Pre-1957 there was a distinct role split between strike (heavy) carriers (declared to SACLANT as part of the striking fleet) and trade protection carriers (light fleets). The overall fleet size, even for wartime mobilisation, was actually quite small with two strike carriers and four trade protection carriers pre-1952, when one of the trade protection carriers was given up. Trade protection went beyond ASW and included the ability to defeat surface raiders (Sverdlovs) and provide air defence, hence the presence of strike and fighter aircraft.
Given the small size of the authorised fleet and the relative youth of the ships in it, it can be hard to discern exactly what the logic behind the various 1950s carrier studies was. The big 1952 carrier studies are clearly for the strike carrier role (with Canberra size aircraft in their earliest incarnation) but this must make them replacements for, and not supplements to, Ark Royal and Eagle. My assumption is, based purely on speculation, that the June 1952 decision that no more reconstructions (at least to Standard A) would be attempted after Victorious didn't just apply to the Illustrious class ships but also to Ark Royal, Eagle, and all the light fleets aside from Hermes. Thus the 1952 carrier was conceived as a replacement for the unmodernised Ark Royal and Eagle, one might argue that the much more expensive and comprehensive reconstruction originally planned for Eagle in 1955 is evidence of this. The quiet demise of the 1952 carrier should be unsurprising, at the time the RN was waging a political war against Duncan Sandys (then as Minister of Supply) for the very survival of the heavy carrier fleet and the striking fleet role - asking for significant funds to build a new heavy carrier just as it was trying to save the existing ones and the Buccaneer programme, would have been foolish in the extreme. The aforementioned 1955, and subsequent actual, reconstruction to Standard A of Eagle suggests that the cancellation of the 1952 carrier resulted in a policy reversal on the no-reconstructions policy, at least for Eagle and Ark Royal.

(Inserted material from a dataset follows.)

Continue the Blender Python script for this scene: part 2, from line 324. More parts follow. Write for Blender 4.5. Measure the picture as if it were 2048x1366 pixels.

The 1954 medium carrier designs are clearly a trade protection carrier replacement, e.g. for Bulwark, Albion and Centaur. This is confirmed by the programme for delivering Standard A carriers in 1954, dates are for planned service entry:
Victorious (1958)
Hermes (1959)
Eagle (1961)
New medium carrier (1963)
Ark Royal (1964)
Victorious is the crossover point between the heavy/strike and light/trade protection carriers, in some documents she is described as a heavy carrier yet elsewhere she is regarded as a "fast armoured Hermes", my interpretation is she was a heavy/strike carrier when Ark Royal or Eagle were out of commission but was generally considered as a trade protection vessel, giving the fleet of three that was set after 1952. It is not hard to imagine the above plan saw the envisioned second new medium carrier as a replacement for Victorious in the late 1960s with the latter then becoming the trials and training carrier, a role that was actually abandoned in 1957 (Warrior being the last ship so assigned, having replaced Bulwark). The medium versus light nomenclature may have been a belief that Hermes, with all her aluminium, exposed forward lift, smallish deck, limited defensive armament and 32 (versus 48 in Victorious) track CDS was not ideal, thats speculation based on the preference for the 35,000 ton design as described by various authors. Not to mention the 35,000 ton design has an air wing that get close to that being considered for the reconstructed Eagle. In effect, we might consider the medium carrier as the ideal trade protection carrier, as conceived by the RN in the early-mid 1950s, and the reconstructed Victorious as exhibiting many of the features desired from it.
At some point around 1956/1957 the split between the two carrier types becomes one simply of air-group composition, not of ship size. The composition of the WoS air wings agreed in 1957, 1 x strike, 1 x fighter, 3 x ASW, are evidently a trade protection configuration and not just ASW. I have never found, nor have I ever seen any published book or journal article reference a source for, the moment when this happened but it evidently did. The 1959 long term programme had three 45,000 ton carriers pencilled in for construction in the mid-60s to complete in early 1970s, essentially the earliest identified manifestation of the CVA01 programme. I would note that the 35,000 ton 1954 carrier design has the same three shaft 135,000 shp propulsion configuration as was ultimately used on the much larger CVA01 design.